(Records with scene code)
------------------------------------------------------------------------
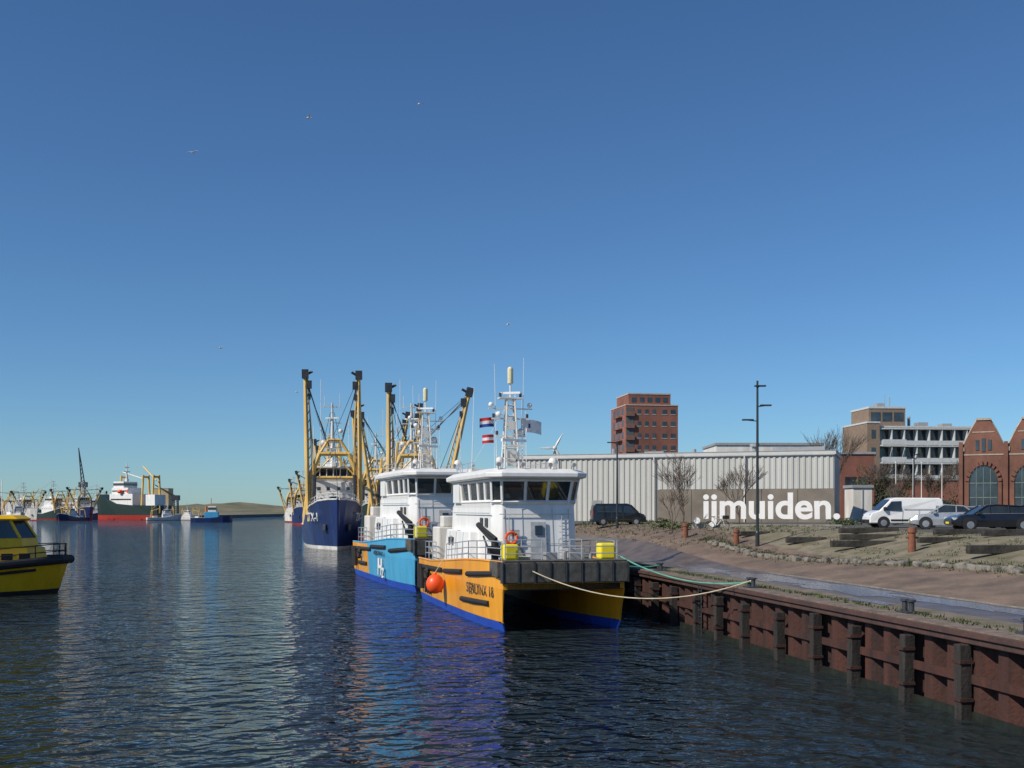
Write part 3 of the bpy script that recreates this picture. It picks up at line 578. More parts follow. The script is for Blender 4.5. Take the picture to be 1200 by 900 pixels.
for sg in (-1,1): P.tube([(sg*(d+.05),y,dk(y)-.1) for y,d in zip(Y,D)],.3,10); P.tube([(sg*(d*.93+.02),y,dk(y)-.65) for y,d in zip(Y[:-2],D[:-2])],.1,8)
P.tube([(-.4,10.05,dk(10)-.1),(.4,10.05,dk(10)-.1)],.3,10)
P.done()
P=Part('hull_stripes',black,g)
for k in range(3):
    y=.4+k*1.1
    P.loft([[(2.70,y,.45),(2.70,y+.5,.45),(2.93,y+1.0,1.15),(2.93,y+.5,1.15)],[(2.4,y,.45),(2.4,y+.5,.45),(2.4,y+1.0,1.15),(2.4,y+.5,1.15)]])
P.done()
P=Part('deck',grey,g); P.loft([[(-d+.1,y,dk(y)),(-d+.1,y,dk(y)+.06),(d-.1,y,dk(y)+.06),(d-.1,y,dk(y))] for y,d in zip(Y[:-1],D[:-1])]).done()
P=Part('cabin',yelp,g)
P.loft([ring(2.2,-7,8.6,1.3,1.7),ring(2.1,-6.8,8.3,1.3,3.2)]); P.loft([ring(2.05,-4,7.9,1.2,3.2),ring(2.05,-4,7.8,1.2,3.85)]); P.loft([ring(2.0,-4.4,7.2,1.0,5.05),ring(2.15,-4.5,7.4,1.0,5.15),ring(1.9,-4.3,7.0,.9,5.4)])
P.done(.05)
a0=ring(2.0,-3.9,7.75,1.2,3.85); a1_=ring(1.85,-3.8,7.0,1.05,5.05)
Part('wheelhouse_windows',glass,g).loft([a0,a1_]).done()
P=Part('window_frames',yelp,g)
for i in range(6):
    for f in ((0,) if i not in (1,5) else (0,.2,.42,.65,.85)):
        a=Vector(a0[i]).lerp(Vector(a0[(i+1)%6]),f); b_=Vector(a1_[i]).lerp(Vector(a1_[(i+1)%6]),f); P.tube([a,b_],.11,4)
P.done()
P=Part('cabin_side_windows',glass,g)
for y in (-5.5,-4.3,1,2.2,3.4,4.6,5.7,6.8): P.box(2.16,y,2.6,.08,.7,.45)
P.done()
P=Part('railings',black,g)
for sg in (-1,1): rail(P,[(sg*2.7,-6,dk(-6)),(sg*2.8,2,dk(2)),(sg*2.6,5,dk(5)),(sg*2.1,7.5,dk(7.5)),(sg*1.1,9.2,dk(9.2)),(sg*.2,9.8,dk(9.8))],1.0,.035,2)
P.done()
P=Part('mast',white,g); P.tube([(0,1,5.2),(0,.4,9.0)],[.16,.08],8); P.box(0,.8,6.9,1.7,.15,.15); P.box(0,.5,8.2,1.3,.1,.1); P.tube([(1,0,5.2),(1,0,9.6)],.025,4); P.tube([(-1,0,5.2),(-1,0,9.4)],.025,4); P.sph((0,4.6,5.8),.35); P.sph((.8,5.2,5.6),.22); P.done()
P=Part('yellow_mast_fairing',yelp,g); P.loft([ring(.9,-.5,4.0,.2,5.35),ring(.5,-.2,3.0,.15,6.6)]); P.done(.03)
P=Part('roof_antennas',white,g)
for (x,y,z) in ((1.2,5.2,7.4),(-1.0,5.8,7.9),(.3,3.4,8.6)): P.tube([(x,y,5.3),(x,y,z)],.025,4)
P.done()
P=Part('life_raft_canister',white,g); P.tube([(1.3,-5.5,3.5),(1.3,-4.6,3.5)],.3,10); P.done(.04)
# ---------------------------------------------------------------- buildings
def corrmat(): return M('grey_white_corrugated_cladding',(0.50,0.50,0.47),0.6,var=0.09,scale=.5,streak=True)
WA=Vector((29.9,101.8,0)); wd=Vector((-0.945,0.327,0)).normalized(); wang=math.atan2(wd.y,wd.x)+math.pi
WLn=31.2; WL=WA+wd*WLn
g=grp('warehouse',(WL.x,WL.y,4.3),wang)
P=Part('corrugated_front_wall',corrmat(),g); xs=[]; x=0; spl=14.6
while x<WLn-.01:
    xs+=[(x,0),(x+.2,0),(x+.27,-.08),(x+.47,-.08)]; x+=.54
xs=[p for p in xs if p[0]<WLn]+[(WLn,0)]
for (x,y) in xs: P.v+=[Vector((x,y,.2 if x<spl else 3.45)),Vector((x,y,6.6))]
for i in range(len(xs)-1): P.f.append([2*i,2*i+2,2*i+3,2*i+1])
P.done()
P=Part('warehouse_body',corrmat(),g); P.bx(0,WLn,.06,11,0,6.62).done()
P=Part('concrete_plinth_panels',M('tan_concrete_panels',(0.22,0.19,0.155),.85,var=.2,scale=.4,bump=.2),g)
for i in range(5): P.bx(spl+.05+i*3.32,spl+.05+i*3.32+3.29,-.2,.05,0,3.42)
P.done(.02)
P=Part('roof_fascia',M('fascia_grey_white',(0.56,0.56,0.54),.5,var=.05),g); P.bx(-.15,WLn+.15,-.2,11.1,6.62,6.95); P.done(.02)
P=Part('roof_edge_trim',grey,g); P.bx(-.18,WLn+.18,-.23,11.13,6.96,7.02); P.bx(-.02,WLn+.02,-.21,-.203,6.56,6.64); P.done()
P=Part('base_strip',dgrey,g); P.bx(-.05,spl,-.12,0,0,.35); P.done()
P=Part('downpipes',white2,g)
for x in (4.5,14.3,23): P.tube([(x,-.28,.2),(x,-.28,6.6)],.07,6)
P.done()
P=Part('roller_door',M('door_grey',(.30,.31,.32),.6),g); P.bx(2.2,5.4,-.14,-.095,.1,3.6); P.bx(8.0,9.0,-.14,-.095,.1,2.4); P.done()
P=Part('roof_vents',grey,g); P.tube([(23,8,7),(23,8,7.9)],.25,10); P.tube([(23,8,7.9),(23,8,8.2)],.5,10); P.bx(25,30,6,10,7.0,7.7); P.bx(12,14,6,8,7,7.5); P.tube([(8,9,7),(8,9,8)],.2,8); P.tube([(17,7,7),(17,7,7.7)],.2,8); P.done()
def facade(P,x0,x1,z0,nz,fh,nx,w,h,y,d=.06,axis='x',sill=.9):
    for k in range(nz):
        for i in range(nx):
            c=x0+(i+.5)*(x1-x0)/nx; z=z0+k*fh+sill+h/2
            if axis=='x': P.box(c,y,z,w,d,h)
            else: P.box(y,c,z,d,w,h)
bt=brickmat('red_brown_brick',(0.30,0.11,0.08),(0.25,0.095,0.07),(0.24,0.15,0.12),3,big=.15,vertical=True)
g=grp('brick_apartment_tower',(32.0,262,4.6),R(9))
P=Part('walls',bt,g); P.bx(-6.3,6.3,-5,9,0,25.6); P.bx(-5.4,4.8,-4,7,25.6,28.2); P.done()
P=Part('concrete_bands',M('pale_band',(.5,.42,.36),.8),g); P.bx(-6.4,6.4,-5.1,9.1,25.5,25.75); P.bx(-5.5,4.9,-4.1,7.1,28.2,28.5); P.done()
P=Part('windows',glassb,g); facade(P,-4.0,1.4,.2,9,2.8,3,.8,1.1,-5.02); facade(P,2.0,6.1,.2,9,2.8,2,1.1,1.1,-5.02); facade(P,-4,8,.2,9,2.8,3,1.6,1.5,-6.32,axis='y'); facade(P,-5,4.5,25.5,1,2.8,5,1.1,1.1,-4.02); P.done()
P=Part('window_frames',M('frame_pale',(.6,.58,.54)),g); facade(P,-4.0,1.4,.1,9,2.8,3,1.0,.12,-5.04); facade(P,2.0,6.1,.1,9,2.8,2,1.3,.12,-5.04); P.done()
P=Part('balcony_slot',dgrey,g); P.bx(-6.2,-4.4,-5.06,-5,1,25); P.done()
P=Part('balcony_slabs',M('balcony_brick',(.24,.12,.09)),g)
for k in range(9): P.bx(-6.35,-4.3,-5.5,-4.9,.6+k*2.8,1.6+k*2.8); P.bx(-7.2,-6.25,-2,4,.5+k*2.8,.75+k*2.8)
P.done()
g=grp('apartment_block',(74.0,200,4.6),R(4),(.92,1,1))
cb=M('pale_brown_brick',(.26,.19,.14),.85,var=.15); cw=M('grey_white_balcony_panel',(.58,.60,.60),.6,var=.1)
P=Part('walls',cb,g); P.bx(-10.8,-8.3,-1,11,0,16.8); P.bx(-9.8,-2.4,0.5,9,16.2,19.6); P.bx(-8.3,12.4,1.2,11,0,16.0); P.done()
P=Part('roof_slabs',cw,g); P.bx(-10.9,-8.2,-1.1,11.1,16.8,17.1); P.bx(-9.9,-2.3,.4,9.1,19.6,19.95); P.bx(-8.25,12.6,-.6,11.1,16.05,16.35); P.done()
P=Part('windows',glassb,g)
for k in range(5): P.bx(-8.2,12.3,1.12,1.19,k*3.15+1.1,k*3.15+3.0)
facade(P,-10.7,-8.4,.4,5,3.2,1,.8,1.5,-1.03); facade(P,-9.6,-2.6,16.4,1,2.6,3,1.9,1.6,.47); P.done()
P=Part('balconies',cw,g)
for k in range(6):
    z=k*3.15
    P.bx(-8.2,12.5,-.7,1.1,z+.0,z+.22)
    if k<5: P.bx(-8.2,12.5,-.75,-.65,z+.25,z+1.1)
for k in range(5): P.bx(-8.2,-3.4,-2.1,-1.05,k*3.15+.05,k*3.15+.25); P.bx(-8.2,-3.4,-2.15,-2.05,k*3.15+.3,k*3.15+1.2)
P.done()
P=Part('party_walls',cw,g)
for k in range(9): P.bx(-8.2+k*2.55,-8.05+k*2.55,-.6,1.1,.2,16.0)
P.done()
P=Part('curtains',M('curtain_pale',(.35,.34,.30),.9),g)
for k in range(5):
    for i in range(8):
        if random.random()<.55: x=-7.9+i*2.55+random.uniform(0,1.2); P.bx(x,x+random.uniform(.4,.9),1.06,1.1,k*3.15+1.15,k*3.15+2.9)
P.done()
P=Part('roof_plant',grey,g); P.bx(-7,-5.5,3,5,19.95,20.8); P.tube([(-4,4,19.95),(-4,4,22)],.1,6); P.tube([(-5,4,19.95),(-5,4,22.5)],.06,6); P.bx(2,4,4,6,16.45,17.4); P.bx(7,9,4,6,16.45,17.2); P.tube([(0,4,16.4),(0,4,18.4)],.3,8); P.done()
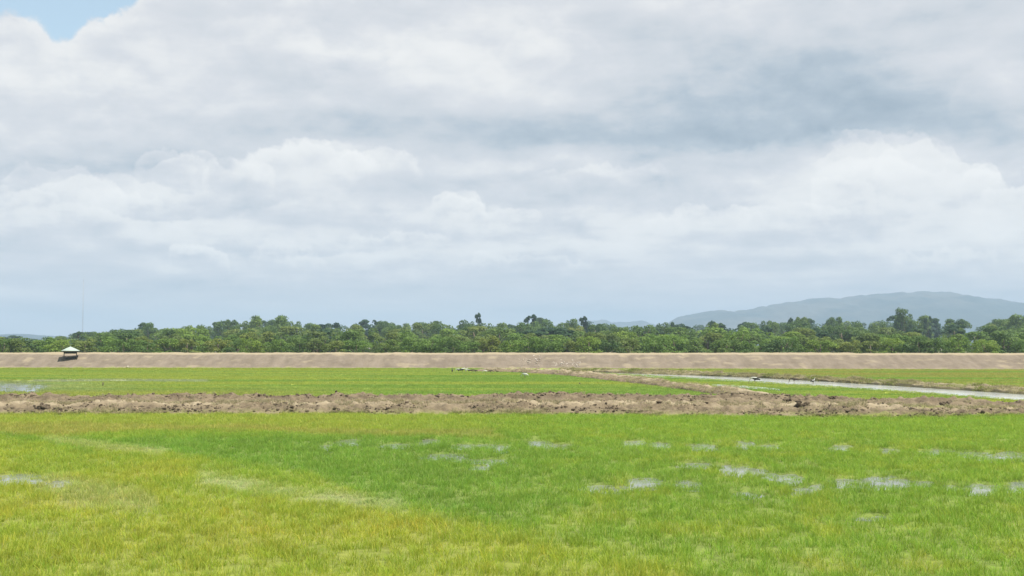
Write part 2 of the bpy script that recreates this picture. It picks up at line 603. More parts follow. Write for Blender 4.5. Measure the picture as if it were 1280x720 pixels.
far_c = tuft_collection('paddy', 8, nb=26, spread=0.34, hgt=0.13, wid=0.03, droop=1.0)
P = rand_points(76.0, 199.0, 7.5, 8.0, 0.6)
c, den, hg, pm = field_map(P[:, 0], P[:, 1])
CANAL_TOP = [(735, 465.6), (750, 466), (800, 467.6), (860, 469.3), (960, 473.2), (1040, 478), (1120, 483), (1200, 488.3), (1280, 493.6), (1340, 498)]
CANAL_BOT = [(735, 466.4), (750, 467.2), (800, 469.6), (860, 472.2), (900, 474.6), (960, 478), (1040, 482.6), (1120, 488), (1200, 493.8), (1280, 499.6), (1330, 503.5)]
FAR_FIELDS = [
    [(-120, 460.2), (600, 460.8), (640, 466), (700, 469.5), (760, 475.5), (820, 482), (880, 489.5), (910, 497), (880, 499), (-120, 494)],
    [(735, 461.5), (752, 466.5), (860, 472.6), (960, 478.6), (1040, 483.6), (1120, 489), (1200, 495), (1290, 501.5), (1300, 504), (1120, 502), (1010, 497), (940, 489.5), (850, 479), (790, 471.5), (730, 463.6)],
    [(700, 461.2), (1330, 462.5), (1330, 490), (1280, 486.5), (1160, 479.5), (1060, 474.8), (960, 470), (860, 466), (740, 462.2)],
]
px, py = to_px(P[:, 0], P[:, 1])
inside = np.max([poly_sd(px, py, q) for q in FAR_FIELDS], axis=0)
keep = (RNG.uniform(0, 1, len(P)) < den) & (inside > -0.3)
P, c = P[keep], c[keep]
c = c * RNG.uniform(0.85, 1.15, (len(P), 1))
h = RNG.uniform(0.6, 1.2, len(P))
o = scatter('paddy_rice', np.stack([P[:, 0], P[:, 1], np.zeros(len(P))], 1), c, np.stack([np.ones(len(P)) * 1.1, np.ones(len(P)) * 1.1, h], 1), far_c, 8)
tag(o, 'bright green rice growing in the paddies between the soil bund and the levee', 'rice', kind='stuff')
print('far tufts', len(P))


# ------------------------------------------------------------------ earthworks
def resample(poly, n):
    poly = np.asarray(poly, float)
    s = np.concatenate([[0], np.cumsum(np.hypot(*np.diff(poly, axis=0).T))])
    t = np.linspace(0, s[-1], n)
    return np.stack([np.interp(t, s, poly[:, 0]), np.interp(t, s, poly[:, 1])], 1), s[-1]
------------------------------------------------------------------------
▸ WHAT TO DO
Look above for every line with the word "Write" and copy it.

▸ TASK OUTPUT
Write part 3 of the bpy script that recreates this picture. It picks up at line 578. More parts follow. The script is for Blender 4.5. Take the picture to be 1200 by 900 pixels.
Write part 2 of the bpy script that recreates this picture. It picks up at line 603. More parts follow. Write for Blender 4.5. Measure the picture as if it were 1280x720 pixels.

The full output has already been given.